A new token, BETH, has been unveiled by the Ethereum Community Foundation, aiming to tokenize Ethereum that has already been burned. This announcement has stirred considerable discussion within the Ethereum community, sparking both excitement for its innovative approach and significant skepticism regarding its implications for the network's core principles.
Introducing BETH: Tokenizing Burned ETH
The BETH token is presented as a proof-of-burn asset, with each unit signifying an equivalent amount of ETH that has been permanently removed from circulation through mechanisms like EIP-1559. The primary objective behind BETH is to create an open and auditable ledger of burned coins, effectively recognizing and formalizing the destruction of supply. This initiative could potentially enable the reissuance of the approximately 40.6 million ETH burned since the London upgrade as BETH, positioning ETH burning as a potentially profitable activity, as suggested by Ethereum co-founder Joseph Lubin.

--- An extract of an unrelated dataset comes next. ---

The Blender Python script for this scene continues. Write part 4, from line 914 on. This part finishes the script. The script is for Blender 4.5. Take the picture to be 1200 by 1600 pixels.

The Paradox and Concerns Surrounding BETH
Despite the innovative premise, BETH's introduction raises several critical questions. The fundamental concept of burning ETH is to permanently reduce supply, thereby fostering scarcity. Tokenizing these burned assets, however, could undermine this very principle, potentially diluting the narrative of ETH scarcity if BETH is perceived as a complementary speculative asset. Furthermore, BETH lacks direct involvement in Ethereum’s consensus staking or gas fee structure, unlike ETH itself, rendering it a derivative product with uncertain long-term utility. A crucial distinction is also highlighted: BETH is launched by the "Ethereum Community Foundation," not the official "Ethereum Foundation," a fact that could impact its legitimacy and acceptance. Ultimately, BETH presents a paradox: while it aims to bring transparency to burned assets, it also questions whether representing destroyed value truly adds value or merely diminishes the original act of burning.